Crítica:
Público recomendado: Adultos
En una apartada casa de retiro de un perdido pueblo costero de Chile viven cuatro sacerdotes mayores, cuidados y vigilados por una siniestra monja más joven.
Allí les han confinado sus respectivos obispos para que recen y hagan penitencia por sus graves pecados pasados: abuso de menores, colaboración con adopciones ilegales, complicidades con la sangrienta represión durante la dictadura militar… La aparente tranquilidad de este grupo singular se rompe trágicamente con la incorporación de un nuevo sacerdote, con el acoso al que les somete una de sus víctimas y con la llegada un joven cura visitador, que debe comprobar si están realmente arrepentidos.
En este su cuarto largometraje —Gran Premio del Jurado en el Festival de Berlín 2015—, el cineasta chileno Pablo Larraín abandona la atractiva ponderación de su anterior película, la notable ‘No’, y retorna a las tenebrosas oscuridades de ‘Tony Manero’ y ‘Post mortem’, esta vez con la Iglesia católica como objetivo de sus morteros.

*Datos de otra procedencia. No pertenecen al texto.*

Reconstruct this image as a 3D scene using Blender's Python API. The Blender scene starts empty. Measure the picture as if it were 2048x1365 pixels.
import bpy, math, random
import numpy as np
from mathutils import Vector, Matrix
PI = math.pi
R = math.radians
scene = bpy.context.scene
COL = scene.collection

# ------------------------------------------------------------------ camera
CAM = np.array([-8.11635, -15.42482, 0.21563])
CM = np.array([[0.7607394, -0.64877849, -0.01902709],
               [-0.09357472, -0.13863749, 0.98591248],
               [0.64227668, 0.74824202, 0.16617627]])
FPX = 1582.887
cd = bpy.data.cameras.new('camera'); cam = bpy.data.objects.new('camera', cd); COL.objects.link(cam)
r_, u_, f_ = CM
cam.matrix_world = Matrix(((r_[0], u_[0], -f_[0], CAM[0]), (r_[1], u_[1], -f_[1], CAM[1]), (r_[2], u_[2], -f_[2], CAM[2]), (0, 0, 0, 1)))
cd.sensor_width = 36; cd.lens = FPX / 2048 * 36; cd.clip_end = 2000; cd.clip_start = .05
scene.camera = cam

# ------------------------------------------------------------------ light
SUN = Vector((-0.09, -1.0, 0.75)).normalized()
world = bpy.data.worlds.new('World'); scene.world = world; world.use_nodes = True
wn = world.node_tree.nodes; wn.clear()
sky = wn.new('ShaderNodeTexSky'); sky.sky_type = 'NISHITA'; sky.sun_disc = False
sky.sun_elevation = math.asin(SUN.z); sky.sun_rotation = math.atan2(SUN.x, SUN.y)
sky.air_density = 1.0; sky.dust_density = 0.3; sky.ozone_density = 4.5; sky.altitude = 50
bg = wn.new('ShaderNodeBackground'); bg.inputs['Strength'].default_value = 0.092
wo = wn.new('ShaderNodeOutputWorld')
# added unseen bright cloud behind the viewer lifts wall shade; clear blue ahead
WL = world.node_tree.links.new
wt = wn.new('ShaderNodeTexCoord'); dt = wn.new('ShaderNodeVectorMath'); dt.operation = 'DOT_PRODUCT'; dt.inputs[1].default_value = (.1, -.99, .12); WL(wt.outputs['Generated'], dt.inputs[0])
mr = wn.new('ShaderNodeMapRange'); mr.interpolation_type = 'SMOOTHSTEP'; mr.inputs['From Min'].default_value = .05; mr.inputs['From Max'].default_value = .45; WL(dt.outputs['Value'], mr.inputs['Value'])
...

Como siempre, Larraín demuestra una rigurosa dirección de actores y una vigorosa personalidad visual, bien asentada en la expresionista fotografía de Sergio Armstrong. Pero es tan sórdido el tono del guion de Guillermo Calderón y Daniel Villalobos, y tan truculentas sus tramas y subtramas, que pierde en veracidad y gana en desmesura su alegato, tan furibundo que no encuentra en el catolicismo ningún atisbo de humanidad. Una visión demasiado parcial y deformada como para que los títeres de su guiñol se conviertan en auténticos personajes de carne y hueso.